Reproduce precisely the lines of the listing below, starting with the line that contains "Model this scene" and stopping after the line that contains "scn = bpy.context.scene"; include nothing else.

▸ **DATA TO USE**:
-- -- --

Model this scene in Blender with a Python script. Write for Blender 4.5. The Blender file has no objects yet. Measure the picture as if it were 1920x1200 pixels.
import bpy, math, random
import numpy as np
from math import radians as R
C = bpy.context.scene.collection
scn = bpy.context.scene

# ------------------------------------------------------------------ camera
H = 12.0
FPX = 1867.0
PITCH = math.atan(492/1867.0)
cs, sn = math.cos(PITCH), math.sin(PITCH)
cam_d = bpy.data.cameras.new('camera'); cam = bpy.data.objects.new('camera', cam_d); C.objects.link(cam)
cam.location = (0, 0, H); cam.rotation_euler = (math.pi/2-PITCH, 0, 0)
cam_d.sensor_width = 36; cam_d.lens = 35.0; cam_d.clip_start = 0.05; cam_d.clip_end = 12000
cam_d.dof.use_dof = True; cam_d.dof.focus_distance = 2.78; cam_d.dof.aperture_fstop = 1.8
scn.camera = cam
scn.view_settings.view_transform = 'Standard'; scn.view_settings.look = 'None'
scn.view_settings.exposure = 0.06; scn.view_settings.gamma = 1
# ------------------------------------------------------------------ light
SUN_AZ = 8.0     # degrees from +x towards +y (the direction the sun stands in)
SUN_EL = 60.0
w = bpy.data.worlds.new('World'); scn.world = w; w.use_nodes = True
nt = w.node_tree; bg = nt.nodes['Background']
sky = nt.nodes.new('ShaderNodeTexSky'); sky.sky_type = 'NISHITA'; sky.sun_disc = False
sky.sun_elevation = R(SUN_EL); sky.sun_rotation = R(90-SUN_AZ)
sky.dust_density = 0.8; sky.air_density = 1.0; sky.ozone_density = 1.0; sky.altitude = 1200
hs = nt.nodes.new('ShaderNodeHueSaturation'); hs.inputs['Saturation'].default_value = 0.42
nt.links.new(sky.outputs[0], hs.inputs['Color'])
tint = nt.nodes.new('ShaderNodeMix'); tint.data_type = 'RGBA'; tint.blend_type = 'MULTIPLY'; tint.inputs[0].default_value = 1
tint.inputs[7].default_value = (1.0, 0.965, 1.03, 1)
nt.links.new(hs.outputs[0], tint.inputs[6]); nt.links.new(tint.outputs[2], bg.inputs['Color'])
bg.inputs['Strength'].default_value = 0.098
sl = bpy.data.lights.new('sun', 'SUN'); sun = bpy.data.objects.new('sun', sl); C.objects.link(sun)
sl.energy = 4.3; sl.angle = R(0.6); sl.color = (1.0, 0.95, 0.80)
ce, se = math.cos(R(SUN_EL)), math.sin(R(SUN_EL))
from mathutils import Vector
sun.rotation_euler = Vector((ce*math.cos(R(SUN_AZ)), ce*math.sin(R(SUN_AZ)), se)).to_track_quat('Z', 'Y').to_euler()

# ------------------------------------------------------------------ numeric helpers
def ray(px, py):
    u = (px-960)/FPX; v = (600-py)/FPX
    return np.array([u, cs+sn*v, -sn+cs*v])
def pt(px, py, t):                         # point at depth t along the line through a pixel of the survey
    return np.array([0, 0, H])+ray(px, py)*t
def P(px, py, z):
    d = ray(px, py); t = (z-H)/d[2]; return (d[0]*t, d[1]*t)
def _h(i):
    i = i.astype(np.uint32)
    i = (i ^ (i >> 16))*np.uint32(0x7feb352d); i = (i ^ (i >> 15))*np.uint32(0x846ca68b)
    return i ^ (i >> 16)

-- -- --

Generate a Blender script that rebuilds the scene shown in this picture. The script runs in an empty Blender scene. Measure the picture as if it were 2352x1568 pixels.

-- -- --

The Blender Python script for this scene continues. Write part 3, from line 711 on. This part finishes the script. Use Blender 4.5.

-- -- --

▸ **WRITTEN ANSWER**:
Model this scene in Blender with a Python script. Write for Blender 4.5. The Blender file has no objects yet. Measure the picture as if it were 1920x1200 pixels.
import bpy, math, random
import numpy as np
from math import radians as R
C = bpy.context.scene.collection
scn = bpy.context.scene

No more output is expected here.